Salt Is Small but Important

Salt percentages usually look tiny, commonly around 1.8% to 2.2%, but salt strongly affects flavor, gluten behavior, and fermentation speed. Too little salt can make dough ferment too fast and taste flat. Too much can slow fermentation and push the loaf toward an aggressively salty profile. Because the salt amount is small, mis-measuring it has a bigger impact than many beginners expect.

That is another reason gram-based formulas outperform volume-based baking for sourdough. The difference between 9 g and 12 g of salt is easy to track on a scale and easy to lose with rough spoon measurements. Once the loaf size changes, the need for scale-friendly percentages becomes even more obvious.

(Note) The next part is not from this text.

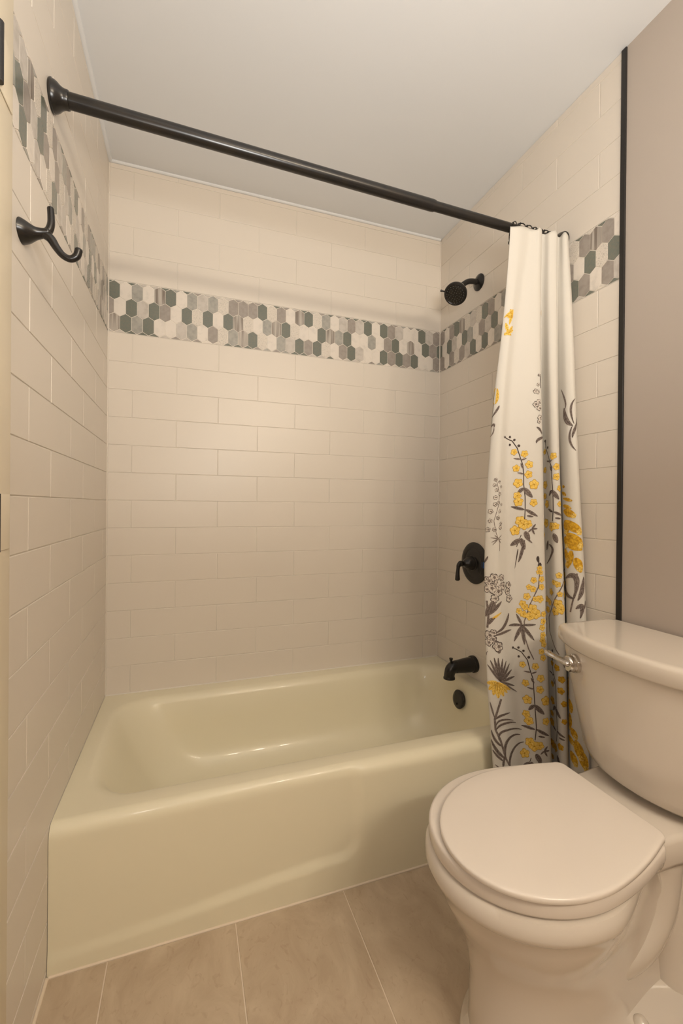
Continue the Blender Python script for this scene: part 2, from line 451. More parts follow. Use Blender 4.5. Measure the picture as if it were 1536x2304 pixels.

If you are experimenting, change hydration or starter percentage first. Keep salt steady until you know exactly why you are adjusting it.

Common Beginner Mistakes

The best use of a sourdough calculator is to make your process repeatable. Once the numbers are consistent, your baking notes become far more useful.

Frequently Asked Questions

What hydration should beginners use?

Many beginners do well around 68% to 72% hydration because the dough is easier to handle and shape than very wet doughs.

What does 100% hydration starter mean?

It means the starter contains equal weights of flour and water.

Why does the calculator separate fresh flour and fresh water?

Because some of the flour and water already exist inside your starter. Separating them prevents double-counting.

What is a typical salt percentage for sourdough?

A common range is about 1.8% to 2.2% of total flour weight.

How much starter should I use?

Many formulas land between 10% and 25% of flour weight, depending on temperature, timing, and flavor goals.

Can I scale one loaf to two with the same percentages?

Yes. That is one of the biggest benefits of baker’s percentages: you can scale dough size while keeping the formula balanced.